Tuesday, May 21, 2024

From the Archives, fifty years ago, March 28, 1973 | Loudspeaker war with Indian troops suspended

New Delhi, March 27: A relatively minor but nevertheless significant event, which has aroused some new hopes of an impending thaw in Sino-Indian relations, is the sudden suspension of the loud-speaker warfare across the strategic mountain passes of Nathu La, Jelep La and Cho La on the Sikkim border where the Indian and Chinese troops face each other at the eye level in a state of constant alert all the year round. The Chinese have abruptly stopped the provocative propaganda campaign they have been carrying on relentlessly since the mid-sixties in a futile attempt to brainwash the Indian troops and foment discord between the officers and jawans by ridiculing their class distinctions.

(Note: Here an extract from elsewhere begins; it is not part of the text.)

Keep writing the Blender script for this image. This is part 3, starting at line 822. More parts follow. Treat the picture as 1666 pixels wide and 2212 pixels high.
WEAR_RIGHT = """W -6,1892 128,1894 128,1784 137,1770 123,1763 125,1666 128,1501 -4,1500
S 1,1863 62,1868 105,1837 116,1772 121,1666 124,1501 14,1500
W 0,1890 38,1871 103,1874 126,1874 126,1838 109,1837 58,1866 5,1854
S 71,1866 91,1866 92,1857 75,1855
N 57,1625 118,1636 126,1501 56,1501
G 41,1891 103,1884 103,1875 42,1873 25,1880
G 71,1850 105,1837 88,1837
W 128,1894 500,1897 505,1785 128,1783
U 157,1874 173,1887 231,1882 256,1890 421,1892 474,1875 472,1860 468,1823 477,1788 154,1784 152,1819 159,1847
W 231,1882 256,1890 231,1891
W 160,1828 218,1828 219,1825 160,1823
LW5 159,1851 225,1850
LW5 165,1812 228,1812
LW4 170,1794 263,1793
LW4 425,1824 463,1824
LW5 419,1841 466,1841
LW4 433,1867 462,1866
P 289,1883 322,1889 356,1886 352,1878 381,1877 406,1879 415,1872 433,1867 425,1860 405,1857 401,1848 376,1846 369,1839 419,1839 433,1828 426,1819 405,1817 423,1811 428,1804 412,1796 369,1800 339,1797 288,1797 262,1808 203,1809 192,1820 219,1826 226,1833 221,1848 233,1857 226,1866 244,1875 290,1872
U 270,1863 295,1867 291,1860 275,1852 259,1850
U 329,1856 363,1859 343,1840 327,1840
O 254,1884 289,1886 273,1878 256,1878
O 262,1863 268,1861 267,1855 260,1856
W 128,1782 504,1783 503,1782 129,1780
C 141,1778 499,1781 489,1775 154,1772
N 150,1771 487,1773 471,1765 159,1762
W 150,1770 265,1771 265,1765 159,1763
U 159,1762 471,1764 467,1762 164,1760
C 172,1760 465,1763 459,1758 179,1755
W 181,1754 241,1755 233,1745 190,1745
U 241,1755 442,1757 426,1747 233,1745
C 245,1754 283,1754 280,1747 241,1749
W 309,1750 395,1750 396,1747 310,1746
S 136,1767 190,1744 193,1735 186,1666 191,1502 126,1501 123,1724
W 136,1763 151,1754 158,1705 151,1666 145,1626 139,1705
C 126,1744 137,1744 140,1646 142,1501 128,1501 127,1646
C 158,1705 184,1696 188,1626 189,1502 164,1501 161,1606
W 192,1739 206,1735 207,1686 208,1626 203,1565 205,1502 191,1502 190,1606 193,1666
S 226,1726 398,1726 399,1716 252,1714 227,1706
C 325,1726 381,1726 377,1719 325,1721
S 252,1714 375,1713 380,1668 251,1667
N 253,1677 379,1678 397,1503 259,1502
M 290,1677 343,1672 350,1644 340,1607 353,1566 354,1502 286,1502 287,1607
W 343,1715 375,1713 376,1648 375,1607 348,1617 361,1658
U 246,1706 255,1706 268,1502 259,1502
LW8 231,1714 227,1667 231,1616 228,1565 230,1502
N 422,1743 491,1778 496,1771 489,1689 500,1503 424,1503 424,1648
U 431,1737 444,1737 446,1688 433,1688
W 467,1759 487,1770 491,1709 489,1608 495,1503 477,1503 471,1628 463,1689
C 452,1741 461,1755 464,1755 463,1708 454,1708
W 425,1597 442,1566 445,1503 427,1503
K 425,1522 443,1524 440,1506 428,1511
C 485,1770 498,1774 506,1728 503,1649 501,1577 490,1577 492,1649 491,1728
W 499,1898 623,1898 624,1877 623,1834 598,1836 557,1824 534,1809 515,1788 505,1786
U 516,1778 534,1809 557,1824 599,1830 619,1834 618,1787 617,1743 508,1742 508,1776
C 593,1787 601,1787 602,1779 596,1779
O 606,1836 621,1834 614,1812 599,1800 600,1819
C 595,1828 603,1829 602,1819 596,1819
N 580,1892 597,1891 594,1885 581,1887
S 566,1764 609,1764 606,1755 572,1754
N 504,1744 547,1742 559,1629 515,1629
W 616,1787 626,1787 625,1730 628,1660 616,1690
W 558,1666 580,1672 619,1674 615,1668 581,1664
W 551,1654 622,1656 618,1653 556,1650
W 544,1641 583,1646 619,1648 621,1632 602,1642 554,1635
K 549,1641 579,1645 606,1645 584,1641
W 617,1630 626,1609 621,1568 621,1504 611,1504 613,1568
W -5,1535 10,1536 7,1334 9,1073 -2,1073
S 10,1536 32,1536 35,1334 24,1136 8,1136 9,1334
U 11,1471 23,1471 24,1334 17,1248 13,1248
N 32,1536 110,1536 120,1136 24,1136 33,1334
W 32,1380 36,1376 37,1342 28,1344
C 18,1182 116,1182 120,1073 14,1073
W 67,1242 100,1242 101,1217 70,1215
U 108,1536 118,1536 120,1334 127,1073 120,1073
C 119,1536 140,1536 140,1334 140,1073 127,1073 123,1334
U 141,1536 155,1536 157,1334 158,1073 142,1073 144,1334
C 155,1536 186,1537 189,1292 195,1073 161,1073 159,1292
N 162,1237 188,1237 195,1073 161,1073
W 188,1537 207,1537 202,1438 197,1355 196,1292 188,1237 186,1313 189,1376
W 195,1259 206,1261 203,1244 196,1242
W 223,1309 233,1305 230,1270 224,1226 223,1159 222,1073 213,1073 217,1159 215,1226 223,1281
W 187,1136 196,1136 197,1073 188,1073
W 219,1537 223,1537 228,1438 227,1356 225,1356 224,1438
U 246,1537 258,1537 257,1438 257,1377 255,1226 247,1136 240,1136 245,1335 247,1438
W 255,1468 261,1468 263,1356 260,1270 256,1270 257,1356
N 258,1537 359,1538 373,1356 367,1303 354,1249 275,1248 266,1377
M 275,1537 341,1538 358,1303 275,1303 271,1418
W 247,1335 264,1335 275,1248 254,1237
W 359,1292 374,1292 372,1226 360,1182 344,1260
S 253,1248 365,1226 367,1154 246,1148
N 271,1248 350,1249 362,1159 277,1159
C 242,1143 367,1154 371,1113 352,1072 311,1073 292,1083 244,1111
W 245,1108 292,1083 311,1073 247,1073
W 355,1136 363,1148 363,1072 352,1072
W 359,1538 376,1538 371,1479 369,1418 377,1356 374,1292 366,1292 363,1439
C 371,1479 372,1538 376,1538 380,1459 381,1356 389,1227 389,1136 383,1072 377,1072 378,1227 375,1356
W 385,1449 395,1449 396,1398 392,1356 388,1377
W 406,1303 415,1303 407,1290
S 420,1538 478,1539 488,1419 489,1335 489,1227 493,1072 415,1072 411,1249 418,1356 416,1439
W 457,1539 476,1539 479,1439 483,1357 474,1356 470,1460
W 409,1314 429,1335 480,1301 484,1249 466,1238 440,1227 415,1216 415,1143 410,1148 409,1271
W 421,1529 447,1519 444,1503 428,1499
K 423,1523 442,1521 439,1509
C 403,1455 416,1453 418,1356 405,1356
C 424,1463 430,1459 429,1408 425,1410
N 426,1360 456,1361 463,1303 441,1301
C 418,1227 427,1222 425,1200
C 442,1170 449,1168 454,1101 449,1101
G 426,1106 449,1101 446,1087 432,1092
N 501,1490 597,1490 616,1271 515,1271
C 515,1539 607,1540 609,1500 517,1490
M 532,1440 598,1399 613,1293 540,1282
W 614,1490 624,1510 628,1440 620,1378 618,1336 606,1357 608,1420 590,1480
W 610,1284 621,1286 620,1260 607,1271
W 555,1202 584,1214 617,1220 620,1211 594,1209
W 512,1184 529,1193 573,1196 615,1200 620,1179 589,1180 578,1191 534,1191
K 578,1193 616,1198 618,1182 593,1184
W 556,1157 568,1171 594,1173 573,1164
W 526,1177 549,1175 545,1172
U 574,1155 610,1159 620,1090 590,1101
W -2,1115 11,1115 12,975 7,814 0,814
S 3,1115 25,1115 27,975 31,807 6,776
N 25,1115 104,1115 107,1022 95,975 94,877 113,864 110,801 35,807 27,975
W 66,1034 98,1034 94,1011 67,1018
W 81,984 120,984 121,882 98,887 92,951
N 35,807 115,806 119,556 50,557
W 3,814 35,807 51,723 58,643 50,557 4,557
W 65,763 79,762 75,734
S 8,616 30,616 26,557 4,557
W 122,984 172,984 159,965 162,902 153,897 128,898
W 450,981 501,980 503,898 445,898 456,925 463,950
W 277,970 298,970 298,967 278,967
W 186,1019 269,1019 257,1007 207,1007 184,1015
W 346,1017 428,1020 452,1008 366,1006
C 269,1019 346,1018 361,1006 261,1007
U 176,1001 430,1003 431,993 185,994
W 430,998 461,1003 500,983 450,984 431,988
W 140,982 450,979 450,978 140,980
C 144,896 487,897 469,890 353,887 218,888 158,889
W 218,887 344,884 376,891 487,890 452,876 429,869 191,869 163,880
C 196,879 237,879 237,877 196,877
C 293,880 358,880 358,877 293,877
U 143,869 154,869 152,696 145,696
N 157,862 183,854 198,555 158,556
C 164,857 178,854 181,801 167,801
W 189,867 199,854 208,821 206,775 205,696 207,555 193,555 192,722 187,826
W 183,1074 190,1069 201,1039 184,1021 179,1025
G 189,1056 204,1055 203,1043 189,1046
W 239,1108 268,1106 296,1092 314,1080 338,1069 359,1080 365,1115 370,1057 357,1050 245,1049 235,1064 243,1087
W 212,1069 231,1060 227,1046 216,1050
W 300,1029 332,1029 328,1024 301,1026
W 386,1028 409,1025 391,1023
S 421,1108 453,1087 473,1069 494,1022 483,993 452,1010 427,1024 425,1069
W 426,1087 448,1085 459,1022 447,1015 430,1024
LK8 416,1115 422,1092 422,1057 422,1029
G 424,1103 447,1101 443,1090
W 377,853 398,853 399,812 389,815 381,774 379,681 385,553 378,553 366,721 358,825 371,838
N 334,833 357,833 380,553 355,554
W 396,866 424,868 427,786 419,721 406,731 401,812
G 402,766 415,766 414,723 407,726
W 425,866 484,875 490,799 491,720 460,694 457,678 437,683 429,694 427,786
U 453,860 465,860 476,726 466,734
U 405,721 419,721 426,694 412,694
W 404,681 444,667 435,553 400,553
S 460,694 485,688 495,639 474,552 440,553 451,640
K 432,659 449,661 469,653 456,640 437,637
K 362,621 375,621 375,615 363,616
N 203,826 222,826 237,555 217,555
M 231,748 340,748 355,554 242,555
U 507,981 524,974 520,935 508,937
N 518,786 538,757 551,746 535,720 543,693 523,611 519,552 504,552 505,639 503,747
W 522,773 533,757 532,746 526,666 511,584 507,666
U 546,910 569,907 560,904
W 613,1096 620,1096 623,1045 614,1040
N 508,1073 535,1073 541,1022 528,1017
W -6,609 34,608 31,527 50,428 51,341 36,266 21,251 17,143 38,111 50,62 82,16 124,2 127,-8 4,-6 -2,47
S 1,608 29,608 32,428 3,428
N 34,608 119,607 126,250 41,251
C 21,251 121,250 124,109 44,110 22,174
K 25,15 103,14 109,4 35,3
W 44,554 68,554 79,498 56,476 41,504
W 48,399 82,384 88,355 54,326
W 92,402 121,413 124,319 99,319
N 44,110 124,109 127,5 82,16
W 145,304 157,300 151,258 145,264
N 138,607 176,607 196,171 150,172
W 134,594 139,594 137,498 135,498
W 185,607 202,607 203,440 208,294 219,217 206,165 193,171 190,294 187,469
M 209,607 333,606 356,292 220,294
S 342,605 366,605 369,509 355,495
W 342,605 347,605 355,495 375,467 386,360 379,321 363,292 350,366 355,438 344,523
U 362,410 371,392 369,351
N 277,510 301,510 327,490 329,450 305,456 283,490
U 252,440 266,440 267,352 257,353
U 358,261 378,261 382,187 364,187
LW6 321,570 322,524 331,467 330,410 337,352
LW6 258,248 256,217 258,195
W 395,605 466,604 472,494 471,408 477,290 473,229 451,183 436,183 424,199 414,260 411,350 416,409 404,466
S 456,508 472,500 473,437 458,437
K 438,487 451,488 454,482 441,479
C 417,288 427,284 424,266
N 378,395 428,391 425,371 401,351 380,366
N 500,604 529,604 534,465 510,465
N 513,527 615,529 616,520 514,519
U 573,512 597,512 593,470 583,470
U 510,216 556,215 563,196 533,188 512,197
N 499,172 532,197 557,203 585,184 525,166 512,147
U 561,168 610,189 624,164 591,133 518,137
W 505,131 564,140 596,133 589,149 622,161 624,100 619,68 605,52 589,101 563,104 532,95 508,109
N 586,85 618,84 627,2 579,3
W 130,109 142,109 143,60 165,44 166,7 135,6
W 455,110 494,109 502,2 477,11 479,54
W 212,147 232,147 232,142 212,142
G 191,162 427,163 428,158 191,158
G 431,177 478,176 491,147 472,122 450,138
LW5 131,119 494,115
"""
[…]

The Indian Army retaliated with its own counter-propaganda drive sneering at Chinese communism with satirical skits interspersed with lilting pop music taped in the Far East for drawing out the intensely indoctrinated but otherwise home-sick Chinese troops stationed in the wilderness of the Chumbi valley along these mountain heights. And over the years a sort of sardonic humour had developed over this semi-musical warfare which often helped to relieve the tensions of the opposing forces on this bitterly cold front. The Chinese decision to call off this loud-speaker warfare followed the recent suspension of the daily anti-Indian tirades over Peking Radio which has lately been paying very little attention to the political developments in the sub-continent other than broadcasting routine news items. The policymakers in Delhi took the cue for what it was worth and made the reciprocal gesture of discontinuing the Indian counter-propaganda campaign.